In terms of outside stuff, DD loves making collections. She quite often manages to rope other kids into helping her so I see it as broadly social and good (plus she just enjoys it, which is the main thing) - though I'm sure experts would say it's rigid/repetitive. So for a long time it was finding sticks to be wands and make spells, then in a hot bit of summer the sticks became hoses and we were spraying everything. Then collections of sticks to be made into camp fires. Then we moved on to making birds nests. Then for a while it was stick shops (this was actually pretty social and she would go with us coming up with different types of uses and names for different sticks ... believe me I am very creative around sticks now
). She now seems to have moved on from sticks and it's all about collecting bee-food (i.e. bits of petals, the middle of daisies with the petals torn off - all collected in something, ideally a hat otherwise bits of dirty rubbish tend to get co-opted). She also had a "cauldron" in the garden that she made "potions" in for a long time (sticks, mud, leaves, petals, etc.) I remember this was a big childhood favourite of mine too, so I quite liked that one. She is also very interested in mini-beasts and likes making "homes" for them (ice cream tub with mud, sticks, leaves, etc.) and then finding some poor woodlouse or ant to live in it.
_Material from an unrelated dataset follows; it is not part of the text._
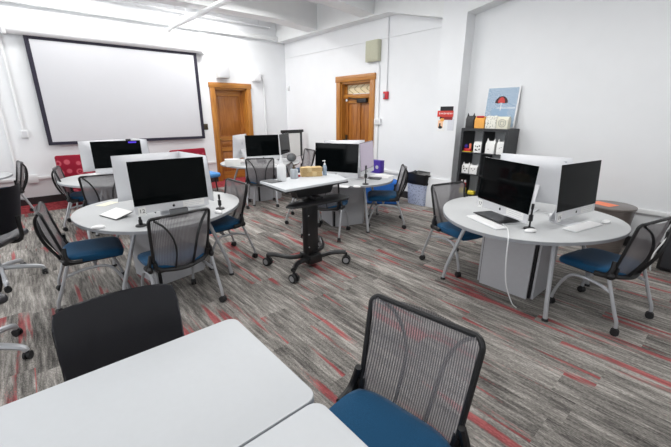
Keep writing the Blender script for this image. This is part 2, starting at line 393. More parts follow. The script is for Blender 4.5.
# oak doors
def door(name, loc, rz, w0, w1, H, recess, panels, transom=None, closer=False, casing=0.12):
    """local: x across the opening, y into the wall, z up; opening x from 0 to w"""
    W_ = w1 - w0; d = bpy.data.objects.new(name, None); COL.objects.link(d); struct(d); d.location = loc; d.rotation_euler = (0, 0, rz)
    f = MB()
    for s_, x in ((-1, -casing / 2), (1, W_ + casing / 2)): f.box((x, -0.015, (H + casing) / 2), (casing, 0.05, H + casing), bev=0.006)
    f.box((-0.012 + 0.02, 0.18, H / 2), (0.04, 0.36, H)); f.box((W_ - 0.008, 0.18, H / 2), (0.04, 0.36, H)); f.obj('door_casing', 'oak', d)
    MB().box((W_ / 2, -0.02, H + casing / 2), (W_ + 2 * casing + 0.04, 0.06, casing), bev=0.008).box((W_ / 2, 0.17, H - 0.02), (W_, 0.34, 0.04)).obj('head_casing', 'oakh', d)
    top = H
    if transom:
        top = transom - 0.05
        MB().box((W_ / 2, recess - 0.01, transom - 0.03), (W_, 0.1, 0.09), bev=0.01).obj('transom_bar', 'oakh', d)
        MB().box((W_ / 2, recess + 0.03, (transom + H) / 2), (W_ - 0.08, 0.01, H - transom - 0.06)).obj('transom_glass', 'leaded', d)
        g = MB()
        for s_ in (-1, 1): g.box((W_ / 2 + s_ * (W_ / 2 - 0.05), recess + 0.02, (transom + H) / 2), (0.06, 0.05, H - transom))
        g.box((W_ / 2, recess + 0.02, H - 0.035), (W_, 0.05, 0.05)); g.obj('transom_frame', 'oakh', d)
    lf = MB().box((W_ / 2, recess + 0.045, top / 2), (W_ - 0.05, 0.03, top - 0.02)).obj('door_leaf', 'oakd', d)
    # stiles and rails standing proud of the panels
    st = MB(); xs = sorted({x for p in panels for x in (p[0], p[1])}); x0, x1 = 0.02, W_ - 0.02
    st.box(((x0 + panels[0][0]) / 2, recess + 0.02, top / 2), (panels[0][0] - x0, 0.03, top - 0.02)); xr = max(p[1] for p in panels)
    st.box(((xr + x1) / 2, recess + 0.02, top / 2), (x1 - xr, 0.03, top - 0.02)); st.obj('stile', 'oakd', lf)
    rl = MB(); zs = sorted({(p[2], p[3]) for p in panels}); prev = 0.01
    for a, b_ in zs + [(top - 0.01, None)]:
        rl.box((W_ / 2, recess + 0.02, (prev + a) / 2), (xr - panels[0][0], 0.03, a - prev)); prev = b_
    rl.obj('rail', 'oakh', lf)
    ml = MB(); nm = 0
    for p in panels:
        if p[1] < xr: ml.box(((p[1] + W_ - p[1]) / 2, recess + 0.02, (p[2] + p[3]) / 2), (W_ - 2 * p[1], 0.03, p[3] - p[2])); nm += 1
    if nm: ml.obj('mullion', 'oakd', lf)
    else: ml.bm.free()
    for p in panels:
        MB().box(((p[0] + p[1]) / 2, recess + 0.03, (p[2] + p[3]) / 2), (p[1] - p[0] - 0.05, 0.02, p[3] - p[2] - 0.05), bev=0.008).obj('panel', 'oakd', lf)
    return d, lf
W_ = DA1 - DA0
dA, lA = door('door_1', (DA0, Y1, 0), 0, DA0, DA1, DAZ, 0.16,
              [(0.13, W_ - 0.13, 1.12, 2.12), (0.13, W_ - 0.13, 0.84, 1.02), (0.13, W_ - 0.13, 0.2, 0.74)])
k = MB().cyl((0.08, 0.16, 1.05), (0.08, 0.12, 1.05), 0.012).sphere((0.08, 0.10, 1.05), 0.03).obj('door_knob', 'gold', lA)
W_ = DB1 - DB0
dB, lB = door('door_2', (X1, DB1, 0), -PI / 2, DB0, DB1, DBZ, 0.12,
              [(0.12, W_ / 2 - 0.05, 1.0, 1.92), (W_ / 2 + 0.05, W_ - 0.12, 1.0, 1.92), (0.12, W_ / 2 - 0.05, 0.2, 0.88), (W_ / 2 + 0.05, W_ - 0.12, 0.2, 0.88)],
              transom=2.10, casing=0.13)
MB().box((0.62, 0.09, 1.97), (0.3, 0.07, 0.09), bev=0.008).tube([(0.5, 0.05, 2.0), (0.35, -0.02, 2.03), (0.2, 0.06, 2.05)], 0.012, 6).obj('door_closer', 'black', lB, 'black door closer')
MB().box((0.09, 0.1, 1.08), (0.05, 0.02, 0.24)).cyl((0.09, 0.1, 1.08), (0.09, 0.03, 1.08), 0.012).sphere((0.09, 0.02, 1.08), 0.028).obj('door_knob', 'brass', lB)
MB().cyl((0.1, 0.11, 1.99), (0.1, 0.085, 1.99), 0.03).obj('door_alarm_contact', 'white', lB, 'round white disc')

# ------------------------------------------------------------------ wall fittings
t = thing('projection_screen', 'large white projection screen with dark border on the back wall', 'projection screen', (0, Y1, 0))
MB().box((1.85, -0.10, 2.065), (2.90, 0.006, 1.79)).obj('screen_fabric', 'screenw', t)
fr = MB(); sx0, sx1, sz0, sz1 = 0.34, 3.37, 1.11, 3.02
for s_, x in ((0, sx0 + .035), (1, sx1 - .03)): fr.box((x, -0.10, (sz0 + sz1) / 2), (0.07, 0.008, sz1 - sz0))
fr.box(((sx0 + sx1) / 2, -0.10, sz1 - 0.03), (sx1 - sx0, 0.0085, 0.06)); fr.box(((sx0 + sx1) / 2, -0.10, sz0 + 0.03), (sx1 - sx0, 0.0085, 0.06)); fr.obj('screen_border', 'navyb', t)
MB().tube([(0.12, -0.10, 3.09), (3.5, -0.10, 3.09)], 0.09, 14, flat=0.9).obj('roller_housing', 'white', t)
for x_ in (0.10, 3.53): MB().box((x_, -0.09, 3.09), (0.06, 0.18, 0.18), bev=0.01).obj('end_cap', 'white', t)
MB().box((3.58, -0.05, 3.1), (0.10, 0.05, 0.05)).box((3.5, -0.185, 3.11), (0.04, 0.004, 0.03)).obj('cable_plug', 'white', t)
t = thing('wall_speaker', 'white box loudspeaker on the back wall above the oak door', 'speaker', (3.97, Y1 - 0.11, 2.5))
MB().box((0, 0, 0.27), (0.28, 0.2, 0.52), bev=0.015).obj('cabinet', plain('off_white_cabinet', rgb(214, 215, 213), 0.5, var=0.01), t); MB().box((0, -0.102, 0.27), (0.24, 0.01, 0.47), bev=0.004).obj('grille', 'alu', t)
MB().box((0, 0.10, 0.27), (0.1, 0.05, 0.16)).obj('bracket', 'white', t)
t = thing('wall_panel_box', 'small white junction box high on back wall right of the speaker', 'junction box', (4.91, Y1 - 0.06, 2.5))
MB().box((0, 0, 0.1), (0.22, 0.1, 0.21), bev=0.01).obj('box_body', 'white', t); MB().box((0, -0.055, 0.1), (0.18, 0.012, 0.17), bev=0.004).obj('cover', 'white', t)
tag(MB().tube([(5.08, Y1 - 0.02, 2.62), (5.13, Y1 - 0.02, 2.5), (5.14, Y1 - 0.02, 0.2)], 0.017, 8).box((5.08, Y1 - .02, 2.68), (0.05, 0.03, 0.05)).obj('conduit', 'white'), 'white conduit running down the back wall beside the small junction box', 'conduit')
t = thing('switch_plate', 'dark bronze switch plate beside the right edge of the projection screen', 'switch', (3.46, Y1, 1.31))
MB().box((0, -0.006, 0.07), (0.10, 0.012, 0.14), bev=0.004).obj('plate', 'brass', t); MB().box((0, -0.016, 0.07), (0.02, 0.015, 0.04)).obj('toggle', 'black', t)
t = thing('outlet_box', 'white outlet box low at the end of the conduit left of projection screen', 'outlet', (0.03, Y1, 1.26))
MB().box((0, -0.025, 0.07), (0.11, 0.05, 0.14), bev=0.008).obj('box_body', 'white', t); MB().box((0, -0.053, 0.07), (0.07, 0.006, 0.1)).obj('socket_plate', 'alu', t)
tag(MB().tube([(0.02, Y1 - 0.021, 3.02), (0.02, Y1 - 0.021, 1.39)], 0.022, 8).obj('conduit', 'white'), 'white conduit dropping from the screen housing to the outlet box', 'conduit')
tag(MB().tube([(-0.22, Y1 - 0.02, 3.45), (-0.22, Y1 - 0.02, 0.55)], 0.022, 8).obj('conduit', 'white'), 'leftmost white conduit running down the back wall to trunking', 'conduit')
tag(MB().box((-0.02, Y1 - 0.045, 0.50), (0.16, 0.03, 0.16), bev=0.008).obj('outlet_box', 'white'), 'square white socket box on the trunking below the projection screen', 'outlet')
c = MB().tube([(X0 + 0.1, Y1 - 0.16, 3.83), (5.3, Y1 - 0.16, 3.80)], 0.016, 8)
for x in (1.2, 3.0, 5.0): c.cyl((x, Y1 - 0.16, 3.81), (x, Y1 - 0.16, ZC - 0.001), 0.01, seg=6)
c.sphere((5.3, Y1 - 0.16, 3.80), 0.03); tag(c.obj('thin_pipe', 'alu'), 'thin grey pipe hung along the top of the back wall', 'pipe')
c = MB().tube([(2.82, Y1 - 0.16, 3.40), (2.84, Y1 - 0.25, 3.44), (2.90, 7.55, 3.45), (3.02, 2.5, 3.45)], 0.045, 10); c.cyl((2.9, 7.9, 3.45), (2.9, 7.9, ZC - 0.001), 0.012, seg=6); c.cyl((2.97, 4.6, 3.45), (2.97, 4.6, ZC - 0.001), 0.012, seg=6); c.box((2.9, 7.9, 3.52), (0.26, 0.05, 0.03))
c.sphere((2.82, Y1 - 0.15, 3.40), 0.05); tag(c.obj('sprinkler_pipe', 'white'), 'thick white pipe hung below the ceiling running out from the back wall', 'pipe')
t = thing('wall_clock_box', 'beige metal box high on right wall above the second oak door', 'wall box', (X1, 5.53, 2.72))
MB().box((-0.05, 0, 0.2), (0.10, 0.36, 0.40), bev=0.01).obj('box_body', 'beige', t); MB().box((-0.104, 0, 0.2), (0.01, 0.32, 0.36), bev=0.003).obj('cover', 'beige', t)
c = MB().tube([(X1 - 0.02, 5.42, 2.72), (X1 - 0.02, 5.37, 2.6), (X1 - 0.02, 5.36, 0.55)], 0.014, 8); tag(c.obj('conduit', 'white'), 'white conduit running down from the beige box beside the door', 'conduit')
t = thing('card_reader', 'small white box on the conduit right of the second oak door', 'junction box', (X1, 5.36, 1.47))
MB().box((-0.03, 0, 0.06), (0.06, 0.17, 0.12), bev=0.008).obj('box_body', 'white', t); MB().box((-0.063, 0, 0.07), (0.006, 0.1, 0.06)).obj('cover', 'alu', t)
c = MB().tube([(X1 - 0.02, 5.17, 3.49), (X1 - 0.02, 5.15, 2.12)], 0.014, 8); tag(c.obj('conduit', 'alu'), 'grey conduit dropping from the beam to the red fire alarm', 'conduit')
t = thing('fire_alarm', 'red fire alarm with white strobe on the right wall', 'fire alarm', (X1, 5.16, 1.97))
MB().box((-0.025, 0, 0.08), (0.05, 0.12, 0.15), bev=0.008).obj('housing', 'red', t); MB().box((-0.056, 0.025, 0.07), (0.02, 0.04, 0.09), bev=0.005).obj('strobe', 'clear', t)
t = thing('motion_sensor', 'tiny white motion sensor in the far corner of the walls', 'sensor', (X1 - 0.03, 8.75, 2.3))
MB().sphere((0, 0, 0.06), 0.05, (0.6, 0.8, 1.3), 12).obj('lens', 'white', t); MB().box((0.02, 0, 0.06), (0.02, 0.06, 0.12)).obj('mount', 'white', t)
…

That sounds tricky with the cricket dimples. DD often ignores her friends and I do step in sometimes to just say "I think DD is just very focused on what she's doing at the moment" - but there's not a lot more you can say is there? I do talk to DD about needing to have give and take in play - do other people's ideas as well as her own, and give them a try (maybe putting her own ideas in to make it more fun) - but in the end if they just are in their own world then they wouldn't even notice in order to be able to think about that so I think they are a bit young for that kind of advice to be useful. Hopefully in due course they will get into it (and honestly lots of the kids are quite horrible to each other and then the next day it seems to have all blown over, so hopefully the other child's upset will be quite short lived). Do you know the parents? I always think it's easier if you do: but when the parents are strangers you never know whether saying something will make things better or worse.